You haven't eaten at a 2 or 3 star restaurant then. They use ingredients you don't have access too, using techniques you can't use at home and pair them with wines or juices you haven't heard about.

However good you think your home cooking is (I think I'm a fairly good cook), you don't come to the knees of a chef with such a restaurant.

Yes, they are not cheap. But neither is buying a bigger house.

And if it's about getting together, who cooked the food doesn't matter. Or even get together without food, that works too.

2 comments

... I've eaten at enough Michelin-starred restaurants in my life that if you summed them it'd be well over 200. I'm not a stranger to fine dining.

... and I still want to host people at my house and cook for them?

Fine dining for you may be a strictly superior replacement to home cooking (or alternatively: home cooking is what you do when you cannot have fine dining instead) - but many of us don't see it that way. They are complementary.

Yeah, my cooking isn't Thomas Keller... but that's not actually what it's about? In the same way I'm not Chris Nolan but yet I want to take video at family events?

And if I can say so: seeing fine dining as a strictly superior replacement of home cooking is a regretful way to view the world.

It is very curious for me that in a lot of comments there is no allowance for even a possibility that there is more than a single metric of “betterness” for different people and different occasions.

What these “unnecessary extras” or in the contrary “smaller footprint” give is the increased freedom of choice for that particular individual’s situation.

There is no free lunch - every benefit comes with its set of drawbacks. Extra rooms need furnishing and taking care of, cars need maintenance and parking etc.

Different people put different multipliers for each of them.

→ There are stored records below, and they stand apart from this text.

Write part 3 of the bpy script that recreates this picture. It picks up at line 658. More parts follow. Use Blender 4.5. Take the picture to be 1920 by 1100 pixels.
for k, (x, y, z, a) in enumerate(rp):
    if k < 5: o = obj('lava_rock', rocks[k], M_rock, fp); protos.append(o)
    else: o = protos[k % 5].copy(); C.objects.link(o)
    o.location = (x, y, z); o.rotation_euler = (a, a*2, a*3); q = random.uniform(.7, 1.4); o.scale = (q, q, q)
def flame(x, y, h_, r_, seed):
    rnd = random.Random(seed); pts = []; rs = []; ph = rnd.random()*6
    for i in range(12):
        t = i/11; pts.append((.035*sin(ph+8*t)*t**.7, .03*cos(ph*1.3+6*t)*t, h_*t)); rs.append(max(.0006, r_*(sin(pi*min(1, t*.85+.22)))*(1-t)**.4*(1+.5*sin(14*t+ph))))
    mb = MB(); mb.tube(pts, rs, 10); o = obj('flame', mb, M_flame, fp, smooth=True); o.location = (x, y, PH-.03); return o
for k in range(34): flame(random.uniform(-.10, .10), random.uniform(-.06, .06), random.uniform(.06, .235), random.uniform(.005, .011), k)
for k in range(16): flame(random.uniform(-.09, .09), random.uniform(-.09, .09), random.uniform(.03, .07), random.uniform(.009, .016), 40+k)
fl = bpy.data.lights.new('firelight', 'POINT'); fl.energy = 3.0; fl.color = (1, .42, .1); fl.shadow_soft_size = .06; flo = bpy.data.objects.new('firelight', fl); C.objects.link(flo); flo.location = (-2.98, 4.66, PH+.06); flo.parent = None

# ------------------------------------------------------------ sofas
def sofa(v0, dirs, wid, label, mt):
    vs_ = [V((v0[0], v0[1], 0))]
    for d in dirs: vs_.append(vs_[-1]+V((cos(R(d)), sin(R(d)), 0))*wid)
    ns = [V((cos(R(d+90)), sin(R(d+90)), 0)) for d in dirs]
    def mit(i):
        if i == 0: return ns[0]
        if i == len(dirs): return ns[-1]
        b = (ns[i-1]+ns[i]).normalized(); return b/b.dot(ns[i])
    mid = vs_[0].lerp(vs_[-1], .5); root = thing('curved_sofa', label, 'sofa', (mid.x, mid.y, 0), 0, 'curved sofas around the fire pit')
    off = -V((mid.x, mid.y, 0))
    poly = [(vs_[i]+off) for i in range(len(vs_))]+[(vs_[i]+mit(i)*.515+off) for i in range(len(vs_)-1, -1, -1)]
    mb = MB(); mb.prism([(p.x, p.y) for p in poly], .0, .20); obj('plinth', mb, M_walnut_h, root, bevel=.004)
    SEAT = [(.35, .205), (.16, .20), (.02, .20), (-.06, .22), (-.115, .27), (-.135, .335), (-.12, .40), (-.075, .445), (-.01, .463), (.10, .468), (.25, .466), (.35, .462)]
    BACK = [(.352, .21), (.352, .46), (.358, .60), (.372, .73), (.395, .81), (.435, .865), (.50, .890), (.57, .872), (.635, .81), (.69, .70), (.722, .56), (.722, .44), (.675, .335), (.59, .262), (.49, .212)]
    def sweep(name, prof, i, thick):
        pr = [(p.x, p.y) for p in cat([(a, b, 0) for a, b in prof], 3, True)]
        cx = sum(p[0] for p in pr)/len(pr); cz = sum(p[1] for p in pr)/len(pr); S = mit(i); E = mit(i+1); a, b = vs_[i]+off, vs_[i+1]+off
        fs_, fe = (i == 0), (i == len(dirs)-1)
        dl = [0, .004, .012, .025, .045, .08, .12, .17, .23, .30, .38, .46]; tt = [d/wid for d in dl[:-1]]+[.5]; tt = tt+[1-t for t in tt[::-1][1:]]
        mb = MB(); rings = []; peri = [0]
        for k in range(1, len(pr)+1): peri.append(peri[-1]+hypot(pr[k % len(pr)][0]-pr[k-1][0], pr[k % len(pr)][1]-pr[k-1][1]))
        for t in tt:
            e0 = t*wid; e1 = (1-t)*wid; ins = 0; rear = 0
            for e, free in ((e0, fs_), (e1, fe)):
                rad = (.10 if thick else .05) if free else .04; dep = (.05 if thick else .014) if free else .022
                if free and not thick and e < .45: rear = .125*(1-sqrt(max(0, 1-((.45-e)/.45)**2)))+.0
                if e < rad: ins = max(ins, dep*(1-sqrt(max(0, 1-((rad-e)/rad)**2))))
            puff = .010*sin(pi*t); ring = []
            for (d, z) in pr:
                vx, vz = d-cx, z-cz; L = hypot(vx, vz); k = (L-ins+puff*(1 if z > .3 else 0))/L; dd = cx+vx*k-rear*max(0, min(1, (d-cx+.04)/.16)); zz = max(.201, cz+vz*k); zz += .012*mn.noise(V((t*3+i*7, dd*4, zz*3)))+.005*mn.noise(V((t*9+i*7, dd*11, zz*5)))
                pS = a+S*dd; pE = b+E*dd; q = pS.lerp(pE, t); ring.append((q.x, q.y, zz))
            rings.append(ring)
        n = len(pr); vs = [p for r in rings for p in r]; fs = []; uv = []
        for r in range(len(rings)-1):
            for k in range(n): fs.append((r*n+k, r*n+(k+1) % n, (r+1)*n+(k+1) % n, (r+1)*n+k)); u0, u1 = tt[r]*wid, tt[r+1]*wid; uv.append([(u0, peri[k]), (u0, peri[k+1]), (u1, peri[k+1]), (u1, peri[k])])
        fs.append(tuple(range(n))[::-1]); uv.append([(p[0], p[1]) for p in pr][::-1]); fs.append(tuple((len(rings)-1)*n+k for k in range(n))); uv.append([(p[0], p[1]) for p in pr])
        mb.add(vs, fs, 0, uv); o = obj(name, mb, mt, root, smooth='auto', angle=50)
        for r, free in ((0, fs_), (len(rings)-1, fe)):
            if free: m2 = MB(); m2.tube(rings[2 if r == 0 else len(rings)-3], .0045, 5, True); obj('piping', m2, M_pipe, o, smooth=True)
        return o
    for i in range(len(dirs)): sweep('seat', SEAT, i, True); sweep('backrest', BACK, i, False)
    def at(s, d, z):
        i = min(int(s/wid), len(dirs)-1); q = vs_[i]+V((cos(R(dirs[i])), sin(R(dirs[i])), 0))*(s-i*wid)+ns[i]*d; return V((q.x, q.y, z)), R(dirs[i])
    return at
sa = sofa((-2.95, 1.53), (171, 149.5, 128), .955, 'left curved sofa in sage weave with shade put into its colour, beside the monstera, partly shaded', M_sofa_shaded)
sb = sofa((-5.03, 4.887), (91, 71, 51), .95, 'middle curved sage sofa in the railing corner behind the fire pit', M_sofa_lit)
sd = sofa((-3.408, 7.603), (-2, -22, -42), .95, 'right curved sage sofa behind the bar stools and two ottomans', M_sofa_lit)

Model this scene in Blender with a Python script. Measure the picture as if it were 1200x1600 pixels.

And this is fine, by the standards of a modern western society.

What you find regrettable is your problem, not mine.

If I invite people, I do it for the people, if I go out to eat I do it for the food. I don't see why this regrettable just because you think it is.

Living in NYC I used to think this way. Why would anyone want to live anywhere else, from street food in Queens, Le Bernardin, Omakase only menus ...etc.

The 3 star restaurants get old very fast. too expensive, way too long to eat. Very pretentious. As I got older I came to value home cooking many times higher than any restaurant that NYC can offer.

I highly suggest people try these places to understand what is possible with food, but don't value them any higher.

I never said that you should prefer 3 star restaurant. I was responding to the specific claim that home cooked meals are always better than eating out.